Smiles in exasperation. ‘I don’t know!’
– Baz, talking to me outside Tesco Extra, Dumfries.

I awake in a room at the Eglinton Hotel, given freely by Ray, its landlady, the previous night. Dalmellington has charmed me, and I’ve spent one of most pleasant evenings of this trip here, surrounded by warm and friendly company and glad to be out of the rain. Fatigue is kicked me over though. I’d stayed up late writing again, and end up sleeping well over my alarm. It’s time to check out, and I have to hurry out of the hotel. I pedal out, and manage to find a quiet cul-de-sac on the edge of the village where I catch my breath and watch the slow progress of the traffic out of the village. A man watches it too from a window, and we share for a moment in the most absurd of spectator sports.

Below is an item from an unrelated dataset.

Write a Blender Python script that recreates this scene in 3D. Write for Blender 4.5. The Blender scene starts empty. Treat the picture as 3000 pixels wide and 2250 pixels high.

The countryside leaving Dalmellington has been farmed with cattle, as has much of Ayrshire, and it gently slopes here and there with a pleasant though familiar aspect: green, farmed fields give way at their peaks to the beginnings of gentle mountains, marked with bursts of trees and shrubs. Further along, the road drills through a valley, small mountains sloping into the distance. It’s a relatively quiet road and there’s no threat of rain today. I pedal along gently, slowly building up a pace.